If you are doing link-blogging with the help of a clipping service like delicious, the default behavior tends towards using the tag as the link text. By default, I mean lazy - there are lots of ways to bookmark a page that let you quickly stuff in a link. That points to the need for link-friendly title tags.
The other path towards link-blogging is to totally rewrite the title copy - Jorn Barger’s influential Robot Wisdom handles things that way. In his case he has link-text of the site, not the title text, so that will tend to influence link weight of sites with good names. see e.g.
http://robotwisdom2.blogspot.com/
Typically, if you are linking from a person’s name, the kinds of blog-based comment tools will connect name + web site. This is one way that bloggers end up with a lot of very natural links to their own name to their blog, via comments or inline references.

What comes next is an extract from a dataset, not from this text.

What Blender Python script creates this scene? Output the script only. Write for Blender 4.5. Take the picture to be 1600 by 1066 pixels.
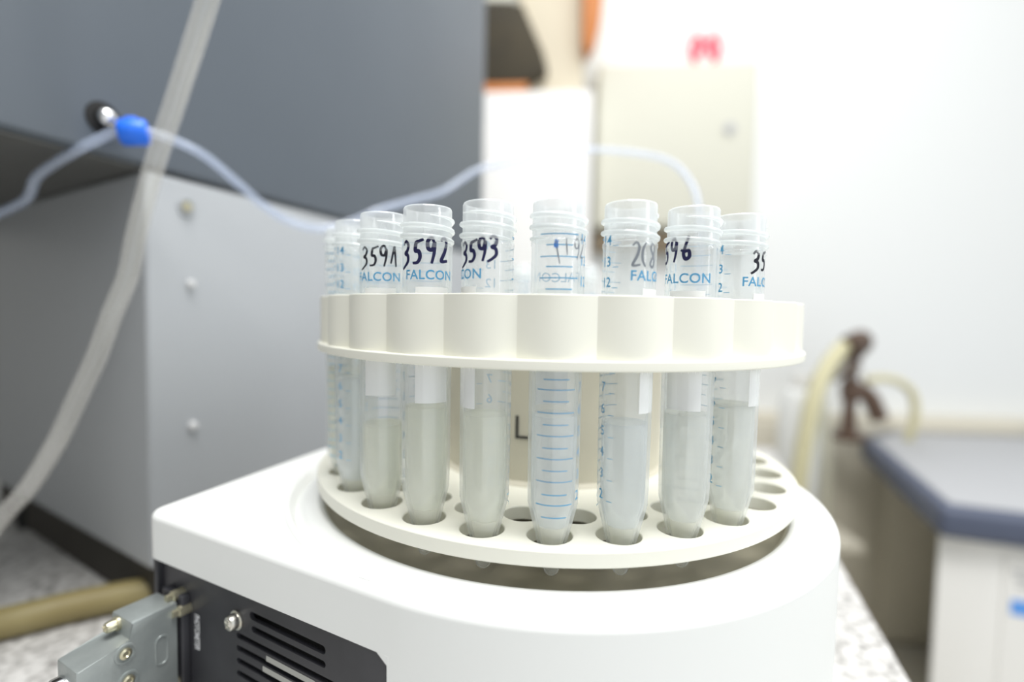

A well designed wiki like Wikipedia or Arborwiki will have a name space that is super easy to guess the right name in, and thus will be easy for someone generating a link on the fly to type in the correct URL without looking it up. You can chalk up a lot of Wikipedia links to laziness, and a well-designed and comprehensive wiki architecture will bend over backwards to make it easy to link to (including fixing variant spellings with aliases).
Bloggers will also often link back to each other’s postings with some kind of very simple shorthand text, in cases where they want to make a lot of links but don’t want to have the page text be huge. Look at the phrase “More than 1000 of you got fired today.” on
http://www.alleyinsider.com/2008/2/charlie_o_donnell_to_fired_yahoos__come_work_here_
That’s implemented as eight (8!) links in less than one line. That’s extreme, but not too atypical when discussion is fast and furious.
Question: What are we talking about in cost to get a NEW website to the 1st page.